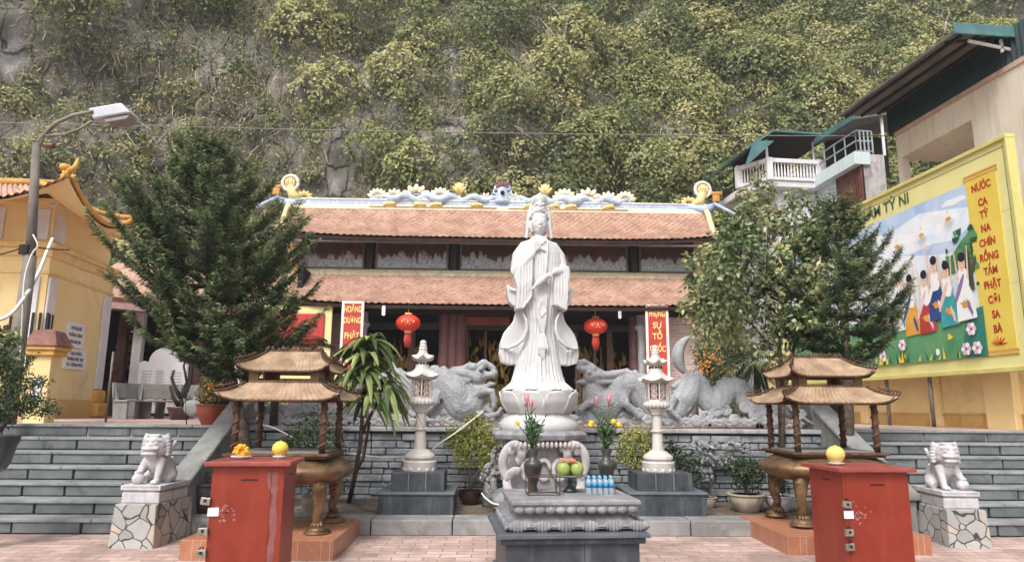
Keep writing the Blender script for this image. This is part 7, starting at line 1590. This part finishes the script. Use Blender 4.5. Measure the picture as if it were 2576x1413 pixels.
# dracaena with long arching striped leaves
T = thing('dracaena', 'tall dracaena with long arching variegated leaves beside the left burner', 'plant', P(878, 1262, Z=.165)); Yd = 9.0
b = MB(); b.tube([P(878, 1262, Z=.165), P(892, 1200, Y=Yd), P(906, 1120, Y=Yd), P(915, 1000, Y=Yd), P(918, 930, Y=Yd)], [.035, .03, .026, .024, .02], 8); b.tube([P(895, 1190, Y=Yd), P(914, 1150, Y=Yd + .1), P(930, 1060, Y=Yd + .1)], [.022, .02, .016], 8); b.tube([P(910, 1090, Y=Yd), P(950, 1010, Y=Yd), P(965, 960, Y=Yd)], [.022, .02, .015], 8); b.build('stems', M['bark'], T, smooth=True)
def strap_leaves(heads, Y, n, L0, W0, seed, dr=1.0):
    rg = np.random.default_rng(seed); V = []; R = []
    for v, y, k, dY in heads:
        c = np.array(tuple(P(v, y, Y=Y + dY)))
        for i in range(int(n * k)):
            a = rg.uniform(0, 2 * PI); e = rg.uniform(.1, 1.4); L = L0 * rg.uniform(.7, 1.15) * (k ** .5); d = np.array([math.cos(a) * math.cos(e), math.sin(a) * math.cos(e), math.sin(e)]); m = 7; s = np.array([-math.sin(a), math.cos(a), 0]); W = W0 * rg.uniform(.7, 1.1)
            p = [c + d * L * t + np.array([0, 0, -1]) * L * dr * (.95 * t * t) * (1.1 - .35 * math.sin(e)) for t in np.linspace(0, 1, m)]; wv = [W * math.sin(PI * min(.97, .12 + .86 * t)) ** .7 for t in np.linspace(0, 1, m)]; tone = rg.uniform(.1, .9)
            for j in range(m - 1):
                up = np.array([0, 0, 1.0]) * .18; mid0 = p[j] - up * wv[j]; mid1 = p[j + 1] - up * wv[j + 1]
                V += [p[j] - s * wv[j] / 2, mid0, mid1, p[j + 1] - s * wv[j + 1] / 2, mid0, p[j] + s * wv[j] / 2, p[j + 1] + s * wv[j + 1] / 2, mid1]; R += [tone + rg.normal() * .06, tone - .22]
    return np.array(V), np.clip(np.array(R), 0, 1)
V, R = strap_leaves([(930, 865, 1, -.05), (905, 880, .9, 0), (916, 900, 1, 0), (918, 935, .9, 0), (950, 935, 1, .05), (880, 960, .7, -.1), (965, 975, 1, 0), (935, 1000, .9, -.05), (915, 1010, .8, .1), (890, 905, .5, .1)], Yd, 24, .54, .088, 5, 1.1); soup('leaves', V, 4, M['drac'], parent=T, rnd=R)
# palms
def palm(label, v, y, Y, fr_, seed, foot, mat='palm'):
    rg = np.random.default_rng(seed); c = P(v, y, Y=Y); f = Vector((c.x, Y, foot)); T = thing('palm', label, 'palm', f); b = MB(); b.tube([f, c], [.06, .05], 10); C_ = []; D_ = []; L_ = []
    for tv, ty, dY in fr_:
        e = P(tv, ty, Y=Y + dY); h = (e - c).length; mid = c.lerp(e, .5) + Vector((0, 0, h * .28)); pts = []
        for i in range(22): t = i / 21; pts.append(c * (1 - t) ** 2 + mid * 2 * t * (1 - t) + e * t * t)
        b.tube(pts, [.012 * (1 - i / 26) for i in range(22)], 5)
        for i in range(3, 22):
            t = (pts[i] - pts[i - 1]).normalized(); s = t.cross(Vector((0, 0, 1))).normalized()
            for q in (-1, 1):
                for r_ in range(2): C_.append(tuple(pts[i])); D_.append(tuple(t * .75 + s * q * .8 + Vector((0, 0, -.35 - .2 * r_)))); L_.append(h * .42 * math.sin(PI * (.15 + .8 * i / 22)) + .04)
    b.build('stalks', M['bark'], T, smooth=True); C_ = np.array(C_); D_ = np.array(D_); n = len(C_); soup('fronds', leafquads(C_, D_, RNG.normal(size=(n, 3)) * .3 + np.array([0, 0, 1]), np.array(L_), np.full(n, .018)), 4, M[mat], parent=T, rnd=RNG.random(n)); return T
palm('drooping green palm behind the wall left of the right burner', 1902, 905, 10.75, [(1768, 1005, -.3), (1790, 935, 0), (1840, 990, -.2), (1862, 880, .1), (1930, 870, 0), (1950, 960, .1), (1990, 900, .2), (1888, 985, -.2), (1930, 985, 0), (1830, 895, .3)], 3, TZ)
palm('dark palm with spread fronds above the left burner roof', 700, 880, 10.6, [(815, 850, 0), (790, 815, .1), (740, 800, 0), (812, 880, -.1), (660, 815, 0), (628, 850, 0), (770, 905, -.1), (600, 900, .1), (838, 868, .1)], 7, TZ)
# planters
def pot(c, r, h, m, label, kind='plant pot', name='plant_pot', lipr=1.08, prof=None, parent=None):
    b = MB(); pr = prof or [(.55, 0), (.6, .04), (.88, .45), (1.0, .80), (.98, .90), (lipr, .93), (lipr, 1.0), (.9, 1.0), (.88, .93)]
    b.lathe([(r * a, h * z) for a, z in pr], tuple(c), 28); return b
def potted(v, yb, r, h, m, lab_pot, name, label, blobs, L, W, dens, mat, seed, droop=.1, pedestal=None, bz=.165, stems=None, bark='bark', Y=None, hollow=.3):
    c = P(v, yb, Z=bz) if Y is None else P(v, yb, Y=Y); c.z = bz; b = pot(c, r, h, m, lab_pot); b.cm = 0
    T = thing('potted_plant', label, 'potted plant', c); b.build('pot', M[m], T, autosm=45); sl_ = MB(); sl_.lathe([(r * .87, h * .9), (r * .87, h * .93)], tuple(c), 24); sl_.build('soil', M['soil'], T)
    rg = np.random.default_rng(seed); V, R, C_ = blobleaves(blobs, c.y, L, W, dens, rg, droop, hollow=hollow); soup('foliage', V, 4, M[mat], parent=T, rnd=R); s = MB(); top = c + Vector((0, 0, h * .9)); rr = random.Random(seed)
    for st_ in (stems or []): s.tube([top] + [P(a, q, Y=c.y) for a, q in st_], [.022, .018, .012, .008, .006][:len(st_) + 1], 6)
    j = P(stems[0][-1][0], stems[0][-1][1], Y=c.y) if stems else top
    for bl in blobs: e = P(bl[0], bl[1], Y=c.y); s.tube([j if stems else top + Vector((rr.gauss(0, r * .3), rr.gauss(0, r * .3), 0)), j.lerp(e, .6) + Vector((0, 0, .02)), e], [.008, .006, .003], 5)
    s.build('stems', M[bark], T, smooth=True); return T
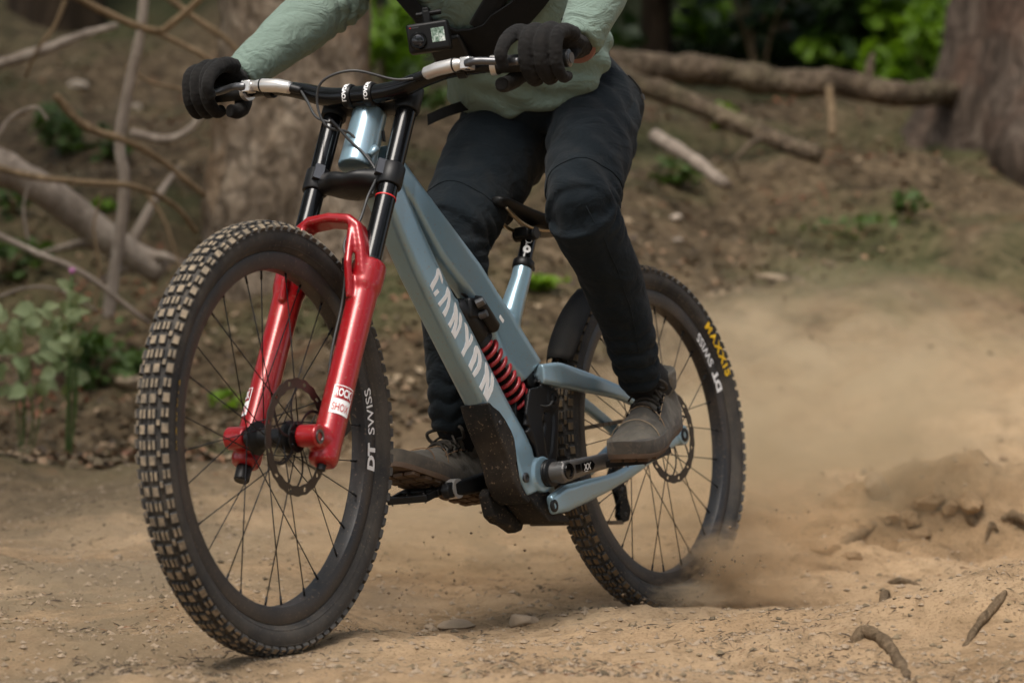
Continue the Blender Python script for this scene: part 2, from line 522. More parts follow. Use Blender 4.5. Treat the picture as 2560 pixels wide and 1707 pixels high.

• Task requirements
Above are the records. Copy every line in them holding "picture".

• Expected answer
Keep writing the Blender script for this image. This is part 7, starting at line 1590. This part finishes the script. Use Blender 4.5. Measure the picture as if it were 2576x1413 pixels.
Continue the Blender Python script for this scene: part 2, from line 522. More parts follow. Use Blender 4.5. Treat the picture as 2560 pixels wide and 1707 pixels high.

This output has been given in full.